STATED TASK –
Set the lines down again exactly, first line through the line that contains "(.11, .17, .03)))", with no pictures.

SUPPLIED INFORMATION –
>> Begin
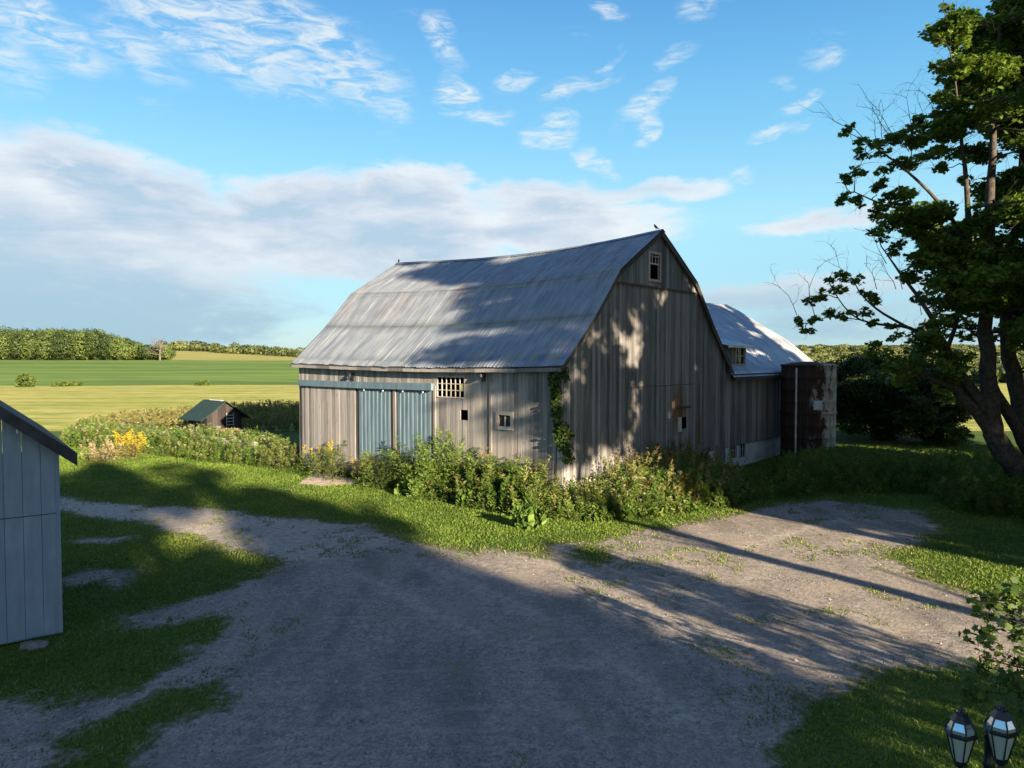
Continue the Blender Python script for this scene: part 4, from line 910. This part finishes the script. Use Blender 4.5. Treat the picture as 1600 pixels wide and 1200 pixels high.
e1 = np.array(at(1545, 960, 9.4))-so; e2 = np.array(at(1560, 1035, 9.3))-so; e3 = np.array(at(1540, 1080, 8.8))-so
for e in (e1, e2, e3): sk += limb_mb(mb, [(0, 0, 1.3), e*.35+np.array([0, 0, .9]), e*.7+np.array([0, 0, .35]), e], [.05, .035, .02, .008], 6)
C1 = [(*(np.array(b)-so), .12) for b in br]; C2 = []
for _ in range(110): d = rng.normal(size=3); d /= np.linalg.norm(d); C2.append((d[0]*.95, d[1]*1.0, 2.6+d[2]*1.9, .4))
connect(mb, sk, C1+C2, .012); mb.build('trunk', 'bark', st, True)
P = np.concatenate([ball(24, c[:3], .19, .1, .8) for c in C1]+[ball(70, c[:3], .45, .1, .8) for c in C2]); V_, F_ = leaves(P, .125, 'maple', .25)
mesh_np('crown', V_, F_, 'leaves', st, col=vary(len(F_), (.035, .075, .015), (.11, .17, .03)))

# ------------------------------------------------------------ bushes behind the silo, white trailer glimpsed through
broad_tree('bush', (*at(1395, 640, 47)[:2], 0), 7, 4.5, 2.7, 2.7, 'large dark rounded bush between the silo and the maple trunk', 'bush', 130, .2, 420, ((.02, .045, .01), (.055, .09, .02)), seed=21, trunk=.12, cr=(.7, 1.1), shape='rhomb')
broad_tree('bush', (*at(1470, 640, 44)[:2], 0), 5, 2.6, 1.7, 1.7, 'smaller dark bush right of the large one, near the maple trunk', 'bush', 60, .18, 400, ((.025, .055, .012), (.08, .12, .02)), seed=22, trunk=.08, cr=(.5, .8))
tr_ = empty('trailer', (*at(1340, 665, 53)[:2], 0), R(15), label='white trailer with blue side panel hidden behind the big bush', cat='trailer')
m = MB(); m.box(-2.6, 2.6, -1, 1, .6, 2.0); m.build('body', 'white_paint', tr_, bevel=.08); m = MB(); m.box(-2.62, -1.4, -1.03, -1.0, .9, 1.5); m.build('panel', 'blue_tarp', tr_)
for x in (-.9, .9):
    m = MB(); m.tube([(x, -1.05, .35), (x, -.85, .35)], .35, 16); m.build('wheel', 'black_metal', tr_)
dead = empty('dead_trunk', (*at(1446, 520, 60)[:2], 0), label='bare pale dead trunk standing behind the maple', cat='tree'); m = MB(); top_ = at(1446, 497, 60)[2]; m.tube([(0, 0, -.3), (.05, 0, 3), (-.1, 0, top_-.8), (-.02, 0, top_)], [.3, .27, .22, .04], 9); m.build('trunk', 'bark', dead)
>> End
OUTPUT OF THE EXERCISE –
Continue the Blender Python script for this scene: part 4, from line 910. This part finishes the script. Use Blender 4.5. Treat the picture as 1600 pixels wide and 1200 pixels high.
e1 = np.array(at(1545, 960, 9.4))-so; e2 = np.array(at(1560, 1035, 9.3))-so; e3 = np.array(at(1540, 1080, 8.8))-so
for e in (e1, e2, e3): sk += limb_mb(mb, [(0, 0, 1.3), e*.35+np.array([0, 0, .9]), e*.7+np.array([0, 0, .35]), e], [.05, .035, .02, .008], 6)
C1 = [(*(np.array(b)-so), .12) for b in br]; C2 = []
for _ in range(110): d = rng.normal(size=3); d /= np.linalg.norm(d); C2.append((d[0]*.95, d[1]*1.0, 2.6+d[2]*1.9, .4))
connect(mb, sk, C1+C2, .012); mb.build('trunk', 'bark', st, True)
P = np.concatenate([ball(24, c[:3], .19, .1, .8) for c in C1]+[ball(70, c[:3], .45, .1, .8) for c in C2]); V_, F_ = leaves(P, .125, 'maple', .25)
mesh_np('crown', V_, F_, 'leaves', st, col=vary(len(F_), (.035, .075, .015), (.11, .17, .03)))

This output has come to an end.